Bizlere bayram sevincini yaşatan, bizleri bu günlere sağlık ve sıhhatle eriştiren Allah’a sonsuz olarak hamd eder, O’nun habibine salât ve selam getiririz.
Efendimiz Medine'ye hicret ettiklerinde Medine’lilerin eğlendikleri iki günleri vardı. Efendimiz bu günleri onlara sordu. Onlar "Biz cahiliye devrinde bu günlerde eğlenirdik.'' dediler. Bunun üzerine Peygamberimiz : "Bunların yerine Allah’u Teâla size daha hayırlı iki gün verdi: Ramazan Bayramı, Kurban Bayramı" buyurdu. [Ebû Davud, Salât 245, (1134); Nesâî, Iydeyn 1, (3, 179).]
Ramazan bayramını idrak ediyoruz. Oruçlarımızı tutarak, K. Kerim okuyarak, zekat ve fitrelerimizi vererek, iyiliklerimiz artırarak, kulluğumuzu yeniden gözden geçirerek bayrama hak kazandık. Bayrama has yapmamız tavsiye edilen bazı hususlar vardır. Bayram günü erken kalkmak, gusletmek, diş fırçalamak, güzel koku sürünmek, yeni ve temiz elbise giymek, sevindiğini belli etmek, karşılaştığı müminlere güler yüzle selam vermek, fakirlere çok sadaka vermek, dargınları barıştırmak, bayram gecelerini ihya etmek, ramazan bayramında bayram namazından önce tatlı veya hurma yemek sünnettir.
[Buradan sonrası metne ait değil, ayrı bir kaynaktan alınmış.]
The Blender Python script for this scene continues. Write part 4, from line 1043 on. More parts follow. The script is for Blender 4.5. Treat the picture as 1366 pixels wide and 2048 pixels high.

Dünyamız ve memleketimiz büyük sıkıntılar ve zorluklar yaşıyor. Rabbimiz bizi imtihan ediyor. İmtihan, Rabbimizin bizimle ilgilendiğinin bir göstergesidir. ”Ey Rabbim! Beni unutmamışsın, benimle ilgileniyorsun. Ne mutlu bana!” anlayışına sahip olmalıyız. Unutmayalım ki belâ ve musibetler ebedi değildir. Ümidimizi, inancımızı yitirmeyelim. Şeytanın dahi Allah’ın rahmetini ümit ettiği bayram günlerinde biz de ümitli olalım. En büyük belâ ümitsizliğe düşmektir. Derler ki ”Malını kaybeden bir şey kaybetmiştir. Ümidini kaybeden ise her şeyini kaybetmiştir.” Onun için Kuran-ı Kerim’de “Doğru yoldan sapanlardan başka kim Rabbinin rahmetinden ümidini yitirir ki?” (Hicr,56) buyurulmaktadır.
Bu bayramda anne ve babamızı, büyüklerimizi, akrabalarımızı, dostlarımızı ziyaret edelim. Hiç olmazsa telefon etmek ya da birkaç satır mesaj yazmak suretiyle onların bayramlarını tebrik ederek hayır dualarını alalım. Başta şehitlerimiz olmak üzere tüm geçmişlerimize dua etmeyi, Kur’an ikram etmeyi ihmal etmeyelim. Ruhlarına Fatihalar gönderilmeyen hiçbir mevta bırakmayalım. Milletçe dost geçinmeye hoş geçinmeye gayret edelim. Birlikte rahmet, ayrılıkta felaket olduğunu unutmayalım. Kırgınlıklarımıza ve dargınlıklarımıza son verelim. Müminin kardeşine üç günden fazla dargın durması caiz değildir.
Filistinli kardeşlerimizin feryadına duyarsız kalmayalım. Müslümanların topraklarını işgal eden, onlara hayat hakkı tanımayan, masum insanların hayatına, inanç ve düşünce özgürlüğüne insafsızca müdahale edenler iyi bilmeliler ki
Allah'ın, meleklerin, tüm insanların laneti, zalimlerin, hainlerin, işgalcilerin üzerine olacaktır. Zalimler helak olacaklar, zulüm ile abad olamayacaklardır.
Bu duygularla bayramınızı tebrik ediyor, bayramın ülkemiz, milletimiz, İslâm âlemi ve insanlık için hayırlara, bereketlere, sağlıklı günlere vesile olmasını yüce Rabbimden niyaz ediyorum.